I also wrote an article on the
issue, which was also published in The Guardian on 29th
July and I have included the full text below:
As I speak to my constituents
in Tooting and people elsewhere in London, of all faiths,
races and backgrounds, I hear views that are almost
identical: "This is worse than Iraq." It is not easy for
Muslims to watch, every night, TV pictures of the
destruction that Israel has wreaked in Lebanon. We find it
difficult to understand why our government has steadfastly
supported the US in giving a green light to Israel, allowing
the killing to continue.
I recently took part in a
televised appeal for donations to help victims of the
attacks. Callers found it difficult to understand why we
couldn't avert this man-made humanitarian crisis, and even
more difficult to argue against those who bundle Iraq and
Lebanon together to denounce British foreign policy in the
Middle East. It is also difficult to understand why Tony
Blair, who led the way on Africa last year, appears to have
lost his way on the Middle East. British foreign policy is
not anti-Muslim, but that is, increasingly, a challenging
argument to make.
In the past two weeks
Hizbullah has killed dozens of innocent civilians in Israel.
At the same time Israel has killed around 10 times as many
in Lebanon, and forced a fifth of its population to flee
their homes.
One principle separates a
sensible and humane response to terror from a policy that
simply feeds a cycle of violence. That principle is that
military attacks, whatever their justified purpose, should
never cause disproportionate harm to civilians. That is what
the Geneva conventions and international humanitarian law
are all about.
On Tuesday, the 14th day of
this dreadful conflict, I attended a meeting in the House of
Commons with a number of international lawyers. They had no
doubt that Israel's attacks, on such a huge scale, were a
clear violation of international law. The UN has said the
same. They also suggested that the UK's tacit support for
Israel's campaign raised painful questions about the
legality of Britain's own policy. And we have since learned
that Prestwick airport has been used as a stopover for
aircraft carrying bombs to Israel.
Since 9/11 British foreign
policy has failed to stand up against an increasing trend to
brutal, and usually ineffective, counterinsurgency around
the world. This is unfortunate because, as in Lebanon, the
UK could play a more useful role. Moreover, if it doesn't
then Labour could lose more supporters than it lost over the
government's decision to go to war in Iraq.
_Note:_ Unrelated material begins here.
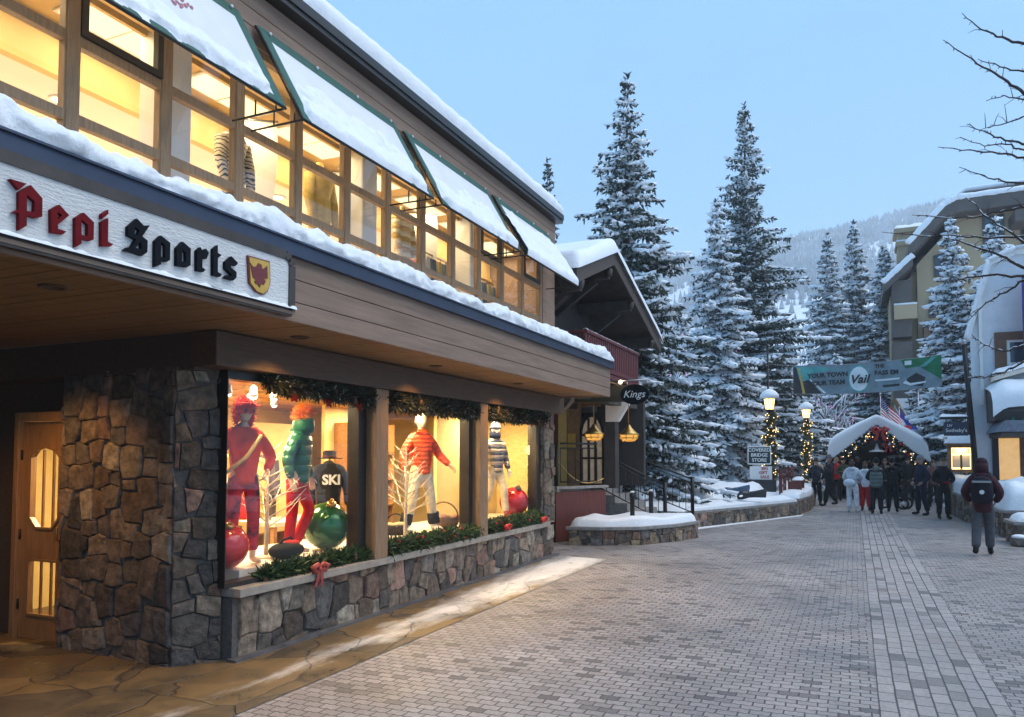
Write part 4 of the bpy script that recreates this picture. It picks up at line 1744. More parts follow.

The Labour government in the
past has played a far more honourable role. It has seen that
Britain can gain from a safer world, not just from promoting
a narrow national self-interest. The prime minister in
particular has long argued that the international community
has a "responsibility to protect" people threatened by
genocide and war crimes around the world. Last year he
helped win the UN's agreement on this point. Labour said it
would never turn its back on "another Rwanda".
Lebanon is not "another
Rwanda" but Israel, like Hizbullah, is committing war crimes
in Lebanon. And what is Britain doing to protect the victims
of these war crimes? What happened to Britain's
responsibility to protect them?
The people being killed
happen to be mainly Muslims. But that is not the point. The
point is that war crimes should be condemned no matter who
commits them, or whom they are committed against, and
whether they are committed in the name of some evil racism
or a misplaced sense of what will defeat terrorism. If
British foreign policy cannot command greater respect among
its own citizens, what chance is there in the Middle East?
I will continue to do my utmost to lobby the
Government to undertake the necessary action alongside the
international community to establish an immediate ceasefire.